Damit soll jedoch nicht gesagt werden, dass es einfach ist, Gottes Willen zu gehorchen. Die andauernde Tradition der Kirche, durch Pius und Paulus im Wortlaut der Enzykliken festgehalten, anerkennt, dass die Gott-gegebenen Rechte und grossen Verantwortungen eine Herausforderung sind. Die Familie hat das Recht auf die Unterstützung der Gesellschaft und des Staates (CC nr. 69-77; und HV nr. 22+23). Die moralische und konkrete Unterstützung der Gesellschaft und des Staates zugunsten der Familie ist nicht nur eine Angelegenheit von Barmherzigkeit, sondern der Gerechtigkeit. Die Last, die von den Familien bei der Hütung und Erziehung der Kinder getragen wird, ist das einzige Mittel durch das Gesellschaft und Staat eine Zukunft in dieser Welt haben. Und trotz einer so grossen Bürde, die auf ihnen lastet, können die Familien Trost erhalten aus den Worten des Herrn, der sagt „nehmt mein Joch auf euch und lernt von mir; denn ich bin gütig und von Herzen demütig; so werdet ihr Ruhe finden für eure Seele. Denn mein Joch drückt nicht und meine Last ist leicht" (Matth. 11:29-30).

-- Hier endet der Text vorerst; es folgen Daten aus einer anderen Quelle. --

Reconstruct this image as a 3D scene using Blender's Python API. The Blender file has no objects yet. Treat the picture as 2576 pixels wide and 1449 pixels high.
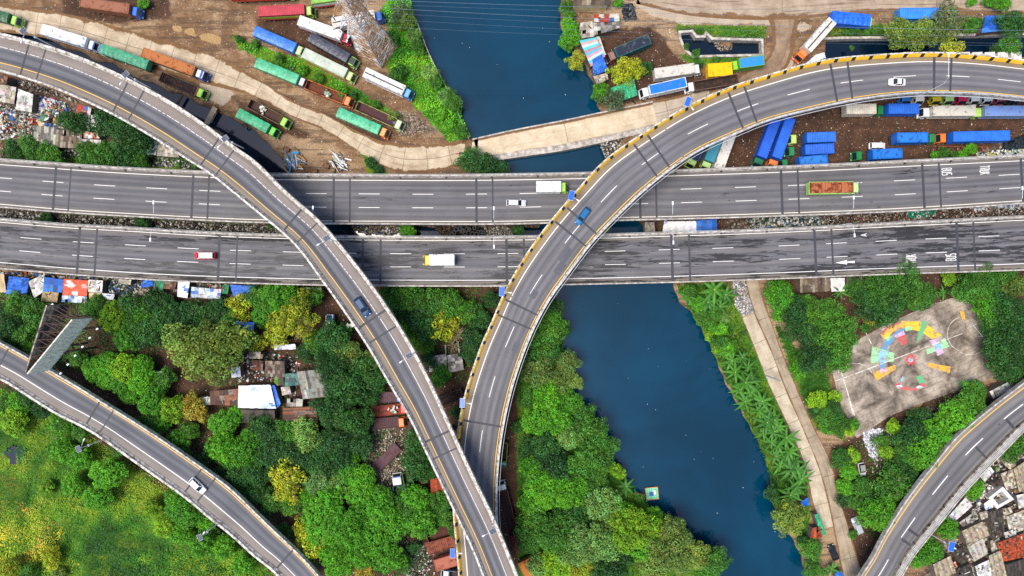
import bpy, bmesh, math, random
import numpy as np
from mathutils import Vector, Matrix

# ------------------------------------------------------------------ camera, sky, sun, exposure
scene = bpy.context.scene
COL = scene.collection
H, S = 170.0, 9.717                  # drone height (m); photo-plan pixels per metre at ground level
CX, CY = 1287.5, 724.5
cam_d = bpy.data.cameras.new('camera')
cam_d.sensor_width = 36.0
cam_d.lens = 36.0 * H / (2575.0 / S)
cam_d.clip_start, cam_d.clip_end = 1.0, 8000.0
cam = bpy.data.objects.new('camera', cam_d)
cam.location = (0, 0, H)
COL.objects.link(cam)
scene.camera = cam

SUN_EL, SUN_AZ = math.radians(69), math.radians(250)     # azimuth clockwise from north (+Y)
world = bpy.data.worlds.new('World')
scene.world = world
world.use_nodes = True
wn = world.node_tree
bg = wn.nodes['Background']
sky = wn.nodes.new('ShaderNodeTexSky')
sky.sky_type = 'NISHITA'
sky.sun_disc = False
sky.sun_elevation = SUN_EL
sky.sun_rotation = SUN_AZ
sky.dust_density = 1.2
sky.air_density = 0.75
wn.links.new(sky.outputs[0], bg.inputs[0])
bg.inputs[1].default_value = 0.105
sd_ = bpy.data.lights.new('sun', 'SUN')
sd_.energy = 2.2
sd_.angle = math.radians(32)
sd_.color = (1.0, 0.94, 0.84)
sun = bpy.data.objects.new('sun', sd_)
d = Vector((math.sin(SUN_AZ) * math.cos(SUN_EL), math.cos(SUN_AZ) * math.cos(SUN_EL), math.sin(SUN_EL)))
sun.rotation_euler = d.to_track_quat('Z', 'Y').to_euler()
sun.location = (0, 0, 120)
COL.objects.link(sun)
scene.view_settings.view_transform = 'Standard'
scene.view_settings.look = 'None'
scene.view_settings.gamma = 1.0
scene.view_settings.exposure = 1.1
scene.cycles.use_denoising = False
scene.cycles.max_bounces = 6
scene.cycles.diffuse_bounces = 2
scene.cycles.glossy_bounces = 3
scene.cycles.transmission_bounces = 2

rng = random.Random(11)
NR = np.random.RandomState(7)

# ------------------------------------------------------------------ plan helpers
def W(px, py, z=0.0):
    k = (H - z) / (H * S)
    return Vector(((px - CX) * k, (CY - py) * k, z))

def tag(o, label=None, cat=None, group=None, kind=None):
    if label: o['label'] = label
    if cat: o['category'] = cat
    if group: o['group'] = group
    if kind: o['kind'] = kind
    return o

def empty(name, loc, rz=0.0):
    o = bpy.data.objects.new(name, None)
    o.empty_display_size = 0.5
    o.location = loc
    o.rotation_euler = (0, 0, rz)
    COL.objects.link(o)
    return o

def inst(name, mesh, parent=None, loc=(0, 0, 0), rot=(0, 0, 0), scale=(1, 1, 1), mats=None):
    o = bpy.data.objects.new(name, mesh)
    COL.objects.link(o)
    o.location, o.rotation_euler, o.scale = loc, rot, scale
    if parent: o.parent = parent
    if mats:
        for i, m in enumerate(mats):
            o.material_slots[i].link = 'OBJECT'
            o.material_slots[i].material = m
    return o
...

Indem sie unablässig ihre Lehre gegen die künstliche Geburtenkontrolle betont, übt die Kirche einen unermesslichen Dienst zugunsten der Menschheit aus. Die Kirche ist dazu verpflichtet, die ihr anvertraute Wahrheit klar und direkt zu formulieren, einschliesslich jener Wahrheiten, die die Menschen, die guten Willens sind durch den rechten Verstand erfassen können. Paul VI. schreibt, dass „die Kirche aber, die es nicht überrascht, dass sie ebenso wie ihr göttlicher Stifter gesetzt ist "zum Zeichen, dem widersprochen wird", dennoch zu ihrem Auftrag steht, das gesamte Sittengesetz, das natürliche und evangelische, demütig, aber auch fest zu verkünden. Die Kirche ist ja nicht Urheberin dieser beiden Gesetze; sie kann deshalb darüber nicht nach eigenem Ermessen entscheiden, sondern nur Wächterin und Auslegerin sein; niemals darf sie etwas für erlaubt erklären, was in Wirklichkeit unerlaubt ist, weil das seiner Natur nach dem wahren Wohl des Menschen widerspricht." (HV nr 18). Indem die Kirche lehrt, dass die künstliche Geburtenkontrolle „schamlos und lasterhaft" ist (vgl CC nr 54; HV nr.14) sieht sie sich auch „ebenso wie ihr göttlicher Stifter ‚als Zeichen, dem widersprochen wird’ auf dem Weg zur Verdammnis" (HV nr 18; vgl. Lukas 2:34) den unsere Welt eingeschlagen hat.

Eigentlich befinden wir uns, am Anfang des 21. Jahrhunderts, vor dem moralischen Ruin. Der grassierende Ungehorsam gegenüber den Gottes- und Naturgesetzen in Bezug auf die künstliche Geburtenkontrolle, fordert Rache. Die Vergehungen gegen Ehe und Familie erschrecken die Struktur unserer menschlichen Gesellschaft. Indem wir die Gottesgabe der Zeugungsfähigkeit missachten, bedrohen wir das Überleben unserer Art. Scott Elder unterstreicht in „Europe’s Baby Bust" (National Geographic, September 2003), dass der Ansicht der Vereinten Nationen nach „die Bevölkerung Europas in den nächsten fünfzig Jahren um mehr als 90 Milionen Menschen schrumpfen wird, ungefähr die doppelte Anzahl von Menschen, die während des Zweiten Weltkrieges in der gesamten Welt ihr Leben verloren haben." Elder verweist auch darauf, dass Europa, mit einer Fertilitätsquote unter 2,1 – die zur Gewährleistung der Erhaltung der bestehenden Bevölkerung erforderliche Quote – wahrscheinlich einen konstanten globalen demografischen Rückgang verursachen wird: „ eine Entwicklung, die man seit dem 19. Jahrhundert nichtmehr beobachtete, seit der Zeit des Schwarzen Todes, der Pest": Heute müssen wir vielleicht mehr denn je die Heiligkeit von Liebe und Leben verkünden um nicht das Schicksal Onans zu erleiden, und zwar nicht durch Gottes, sondern durch unsere eigene Hand.